What to produce: Print, word for word, every line from the beginning of the listing up to and including the line with "y1-.03, z0, z1)". Pictures are to be excluded.
________________________
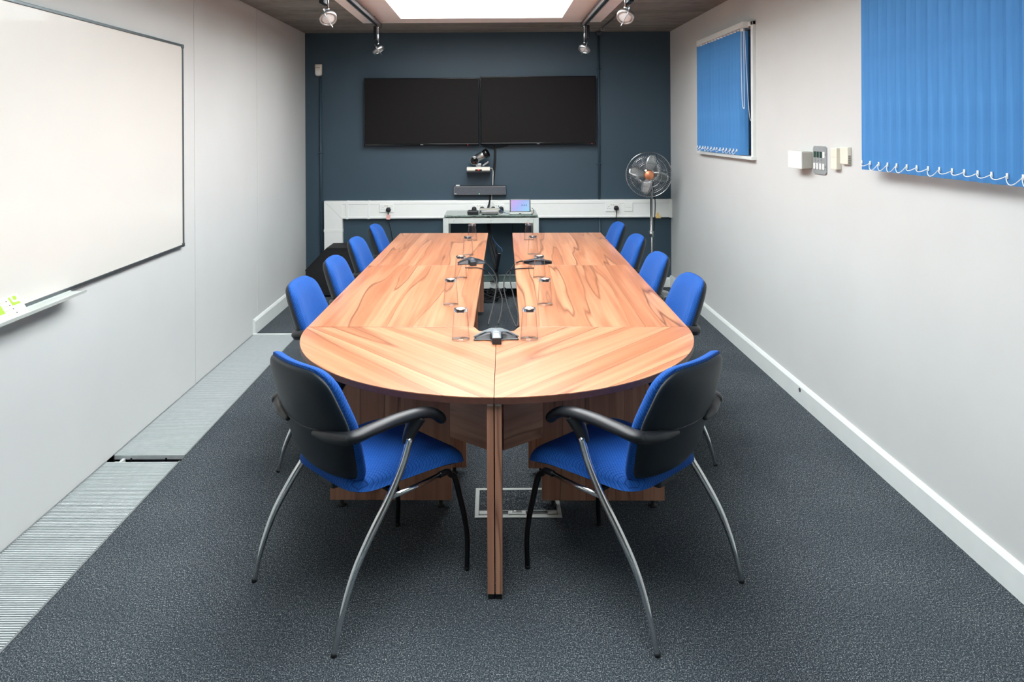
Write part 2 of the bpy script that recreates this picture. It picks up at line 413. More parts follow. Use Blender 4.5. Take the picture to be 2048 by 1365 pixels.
# skirtings
def skirting(name, lab, pts, h, t, place):
    prof = [(0,0),(t,0),(t,h-.018),(t*.55,h-.004),(t*.3,h),(0,h)]
    m = MB(); place(m, prof); return tag(m.build(name, 'trimwhite'), lab, kind='structure')
skirting('baseboard_right', 'white skirting along the right wall', 0, .122, .02, lambda m, p: m.prism([(XR-a, b) for a, b in p], YF, YB, 'y'))
skirting('baseboard_left', 'short white skirting beyond the floor grille', 0, .122, .02, lambda m, p: m.prism([(XL+a, b) for a, b in p], GY1, YB, 'y'))
skirting('baseboard_back', 'white skirting on the blue wall', 0, .10, .016, lambda m, p: m.prism([(YB-a, b) for a, b in p], XL, XR, 'x'))
MB().lathe([(.012,0),(.012,.004),(.006,.004),(.006,.0)], 12, about('Y', -PI/2, (XR-.0195, 4.53, .085))).build('cable_hole', 'ink', bpy.data.objects['baseboard_right'])

# windows in the right wall
for i, (y0, y1, z0, z1) in enumerate(WIN):
    fr = MB(); X0, X1 = XR-.022, XR+.10
    fr.box(X0, X1, y0-.012, y0+.03, z0-.0, z1+.02, .003); fr.box(X0, X1, y1-.03, y1+.012, z0, z1+.02, .003)
    fr.box(X0, X1, y0-.012, y1+.012, z1-.012, z1+.022, .003)
    w = tag(fr.build('window_%d' % (i+1), 'trimwhite'), ['far right-hand window with white frame', 'near right-hand window with white frame'][i], kind='structure')
    box('sill', 'trimwhite', w, XR-(.04 if i == 0 else .022), XR+.10, y0-.02, y1+.02, z0-.018, z0+.006, .004)
    sash = MB(); a = .05
    sash.box(XR+.045, XR+.085, y0+.03, y0+.03+a, z0, z1, .004); sash.box(XR+.045, XR+.085, y1-.03-a, y1-.03, z0, z1, .004)
    sash.box(XR+.045, XR+.085, y0+.03, y1-.03, z0, z0+a, .004); sash.box(XR+.045, XR+.085, y0+.03, y1-.03, z1-a, z1, .004)
    sash.build('sash', 'darkmetal', w)
    box('pane', 'sidepane', w, XR+.06, XR+.07, y0+.03, y1-.03, z0, z1)

# ------------------------------------------------------------------ skylight raft
RX0, RX1, RY0, RY1 = -1.217, 1.028, 0.6, 7.06
HX0, HX1, HY0, HY1 = -.826, .635, 1.0, 6.774
sk = thing('skylight', 'long glowing white ceiling light panel in a pale flush surround', 'skylight', (0, 0, ZC))
fr = MB()
for b in ((RX0,HX0,RY0,RY1),(HX1,RX1,RY0,RY1),(HX0,HX1,RY0,HY0),(HX0,HX1,HY1,RY1)): fr.box(*b, -.012, 0)
fr.build('surround', 'raft', sk)
m = MB()
for b in ((HX0-.012,HX0,HY0,HY1),(HX1,HX1+.012,HY0,HY1),(HX0-.012,HX1+.012,HY0-.012,HY0),(HX0-.012,HX1+.012,HY1,HY1+.012)): m.box(*b, .0005, .30)
m.build('shaft_lining', 'trimwhite', sk)
box('diffuser', 'panel', sk, HX0-.012, HX1+.012, HY0-.012, HY1+.012, .30, .312)

# track lights
def track(x, lab):
    t = thing('light_track', lab, 'light track', (x, 0, 2.62), group='ceiling light tracks')
    m = MB(); m.box(-.019, -.006, 1.2, 6.93, 0, .035); m.box(.006, .019, 1.2, 6.93, 0, .035); m.box(-.019, .019, 1.2, 6.93, .028, .04)
    m.build('rail', 'steel', t); box('slot', 'darkmetal', t, -.006, .006, 1.2, 6.93, .006, .028)
    box('end_cap', 'darkmetal', t, -.021, .021, 6.93, 6.955, -.002, .042, .003)
    for y in (1.6, 3.4, 5.2, 6.6): box('bracket', 'steel', t, -.012, .012, y, y+.04, .04, .0575)
track(-1.046, 'dark slotted light track on the left of the skylight'); track(.848, 'dark slotted light track on the right of the skylight')

def spot(x, y, yaw, tilt, lab, side, k=1.0):
    """adapter gear box and stem hanging from the track, ring head in a yoke"""
    t = thing('spotlight', lab, 'spotlight', (x, y, 2.618), 0, 'silver track spotlights')
    box('gear_box', 'darkmetal', t, -.017-side*.03, .017-side*.03, -.05, .07, -.125, 0, .004)
    MB().lathe([(.011,0),(.011,-.012),(.0065,-.016),(.0065,-.15),(.010,-.152),(.010,-.166)], 12).build('stem', 'chrome', t)
    H = about('Z', yaw, (0, 0, -.185)) @ about('X', tilt)
    H = Matrix.Translation((0, 0, -.212)) @ Matrix.Rotation(yaw, 4, 'Y') @ Matrix.Rotation(tilt, 4, 'X')
    y_ = MB()
    y_.tube([(0, .062*math.cos(a), .050*math.sin(a)) for a in [PI*q/14 for q in range(15)]], 1, 8, flat=(.013, .0035), up=(1,0,0), M4=H)
    y_.tube([(0, .060*math.cos(a), -.022-.016*math.sin(a)) for a in [PI*q/10 for q in range(11)]], 1, 8, flat=(.012, .003), up=(1,0,0), M4=H)
    y_.build('yoke', 'steel', t)
    hd = MB(); hd.lathe([(.048,-.02),(.056,-.018),(.057,.006),(.050,.012),(.046,.008),(.045,-.018)], 32, H, closed=True)
    h = hd.build('lamp_ring', 'steel', t)
    MB().lathe([(.046,-.010),(.042,.004),(.030,.014),(.016,.020),(.010,.021)], 24, H).build('reflector', 'chrome', h)
    MB().lathe([(0.0,-.017),(.030,-.0165),(.045,-.013),(.045,-.011),(0,-.0145)], 24, H).build('lens', 'lensglass', h)
    MB().lathe([(.010,.020),(.014,.024),(.014,.045),(.009,.050)], 14, H).build('lamp_holder', 'darkmetal', h)
M['platemetal'] = plain('brushed_plate', srgb(158,164,166), 0.4, 0.2, var=0.05, scale=40)
M['lensglass'] = plain('frosted_lens', srgb(226,230,232), 0.15, var=0.05, scale=60, coat=0.6)
spot(-1.046, 6.86, math.radians(-33), math.radians(-6), 'silver spotlight hanging at the far end of the left track', .6)
spot(.848, 6.86, math.radians(24), math.radians(-22), 'silver spotlight hanging at the far end of the right track', -.8)
spot(-1.046-.02, 4.86, math.radians(-22), math.radians(-40), 'larger nearer silver spotlight on the left track, cut by the picture edge', 1)
spot(.848+.02, 4.86, math.radians(22), math.radians(-40), 'larger nearer silver spotlight on the right track, cut by the picture edge', -1)

# ------------------------------------------------------------------ floor grilles
PITCH = 0.0125
def grille(y0, y1, lab, single):
    t = thing('floor_grille', lab, 'floor grille', (XL, y0, 0), 0, 'grilles along the left wall')
    W = GX-XL; n = int((y1-y0)/PITCH)
    e = MB(); e.box(W-.009, W, 0, y1-y0, -.03, .003, .001); e.box(.001, .008, 0, y1-y0, -.03, .002)
    e.build('edge_strip', 'steel', t)
    r = MB(); r.box(.09, .10, 0, y1-y0, -.035, -.014); r.box(.27, .28, 0, y1-y0, -.035, -.014); r.build('support_rail', 'darkmetal', t)
    def one(y, m): m.box(.008, W-.009, y, y+.0062, -.022, .0005)
    if single:
        m = MB(); one(0, m); first = m.build('bar', 'grille', t)
        for i in range(1, n):
            c = first.copy(); COL.objects.link(c); c.location = (0, i*PITCH, 0)
    else:
        m = MB()
        for i in range(n): one(i*PITCH, m)
        m.build('bars', 'grille', t)['kind'] = 'stuff'
    return t
grille(GY0, GYA, 'near length of ribbed metal floor grille beside the left wall', True)
g2 = grille(GYB, GY1, 'far length of ribbed metal floor grille beyond the dark gap', False)
box('end_bar', 'trimwhite', g2, 0, GX-XL, GY1-GYB-.012, GY1-GYB+.012, -.02, .006, .001)
st = MB(); st.prism([(0,-.1),(.055,-.1),(.055,-.012),(.035,-.012)], GYA+.02, GYA+.026, 'y'); st.box(0.055,.07,GYA+.01,GYB-.01,-.1,-.012); st.build('strut', 'silverpaint', floor, (XL,0,0))
MB().box(.09, .36, GYA+.03, GYA+.036, -.1, -.04).build('pipe_cover', 'trough', floor, (XL,0,0))

# ------------------------------------------------------------------ whiteboard
WY0, WY1, WZ0, WZ1 = 2.30, 4.72, .945, 2.218
wb = thing('whiteboard', 'large wall mounted whiteboard with thin grey metal frame on the left wall', 'whiteboard', (XL, WY0, WZ0))
L, H = WY1-WY0, WZ1-WZ0
box('writing_surface', 'board', wb, .004, .016, .008, L-.008, .008, H-.008)
fr = MB(); q = .014
for b in ((0,L,0,q),(0,L,H-q,H),(0,q,q,H-q),(L-q,L,q,H-q)): fr.box(0, .022, b[0], b[1], b[2], b[3], .002)
fr.build('frame', 'alu', wb)
MB().box(.0, .026, L-.024, L+.001, -.001, .024, .004).build('corner_cap', 'alu', wb); MB().box(.0, .026, L-.024, L+.001, H-.024, H+.001, .004).build('corner_cap', 'alu', wb)
pt = MB(); pt.prism([(.0,-.012),(.092,-.012),(.095,.002),(.091,.002),(.088,-.006),(.022,-.006),(.022,.0),(.0,.0)], 0.25, 1.15, 'y')
pt.build('pen_tray', 'silverpaint', wb)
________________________
Expected output:
Write part 2 of the bpy script that recreates this picture. It picks up at line 413. More parts follow. Use Blender 4.5. Take the picture to be 2048 by 1365 pixels.
# skirtings
def skirting(name, lab, pts, h, t, place):
    prof = [(0,0),(t,0),(t,h-.018),(t*.55,h-.004),(t*.3,h),(0,h)]
    m = MB(); place(m, prof); return tag(m.build(name, 'trimwhite'), lab, kind='structure')
skirting('baseboard_right', 'white skirting along the right wall', 0, .122, .02, lambda m, p: m.prism([(XR-a, b) for a, b in p], YF, YB, 'y'))
skirting('baseboard_left', 'short white skirting beyond the floor grille', 0, .122, .02, lambda m, p: m.prism([(XL+a, b) for a, b in p], GY1, YB, 'y'))
skirting('baseboard_back', 'white skirting on the blue wall', 0, .10, .016, lambda m, p: m.prism([(YB-a, b) for a, b in p], XL, XR, 'x'))
MB().lathe([(.012,0),(.012,.004),(.006,.004),(.006,.0)], 12, about('Y', -PI/2, (XR-.0195, 4.53, .085))).build('cable_hole', 'ink', bpy.data.objects['baseboard_right'])

# windows in the right wall
for i, (y0, y1, z0, z1) in enumerate(WIN):
    fr = MB(); X0, X1 = XR-.022, XR+.10
    fr.box(X0, X1, y0-.012, y0+.03, z0-.0, z1+.02, .003); fr.box(X0, X1, y1-.03, y1+.012, z0, z1+.02, .003)
    fr.box(X0, X1, y0-.012, y1+.012, z1-.012, z1+.022, .003)
    w = tag(fr.build('window_%d' % (i+1), 'trimwhite'), ['far right-hand window with white frame', 'near right-hand window with white frame'][i], kind='structure')
    box('sill', 'trimwhite', w, XR-(.04 if i == 0 else .022), XR+.10, y0-.02, y1+.02, z0-.018, z0+.006, .004)
    sash = MB(); a = .05
    sash.box(XR+.045, XR+.085, y0+.03, y0+.03+a, z0, z1, .004); sash.box(XR+.045, XR+.085, y1-.03-a, y1-.03, z0, z1, .004)
    sash.box(XR+.045, XR+.085, y0+.03, y1-.03, z0, z0+a, .004); sash.box(XR+.045, XR+.085, y0+.03, y1-.03, z1-a, z1, .004)
    sash.build('sash', 'darkmetal', w)
    box('pane', 'sidepane', w, XR+.06, XR+.07, y0+.03, y1-.03, z0, z1)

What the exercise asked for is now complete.